Work out the number of lines with the word "objects" in the material below, then reply with that number only.

DATA SEGMENT —
......

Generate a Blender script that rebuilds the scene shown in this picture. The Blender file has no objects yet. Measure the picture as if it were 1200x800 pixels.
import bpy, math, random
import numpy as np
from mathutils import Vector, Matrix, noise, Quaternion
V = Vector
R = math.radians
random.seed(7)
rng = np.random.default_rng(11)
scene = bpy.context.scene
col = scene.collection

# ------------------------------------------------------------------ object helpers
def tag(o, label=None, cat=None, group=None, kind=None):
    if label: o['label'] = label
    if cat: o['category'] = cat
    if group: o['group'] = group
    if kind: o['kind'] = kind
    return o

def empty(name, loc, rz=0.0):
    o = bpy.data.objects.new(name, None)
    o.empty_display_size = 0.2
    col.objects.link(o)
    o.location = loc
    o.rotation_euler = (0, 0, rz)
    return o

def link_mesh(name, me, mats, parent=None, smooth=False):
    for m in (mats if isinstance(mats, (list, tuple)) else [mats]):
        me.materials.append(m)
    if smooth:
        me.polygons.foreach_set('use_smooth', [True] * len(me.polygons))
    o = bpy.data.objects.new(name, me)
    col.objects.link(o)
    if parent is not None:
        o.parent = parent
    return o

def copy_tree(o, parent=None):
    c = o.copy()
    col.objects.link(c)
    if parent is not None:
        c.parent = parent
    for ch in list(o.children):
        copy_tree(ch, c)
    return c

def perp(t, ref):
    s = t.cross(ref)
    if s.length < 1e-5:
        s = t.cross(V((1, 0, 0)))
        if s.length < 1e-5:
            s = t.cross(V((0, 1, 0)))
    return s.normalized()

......

EXERCISE ANSWER —
6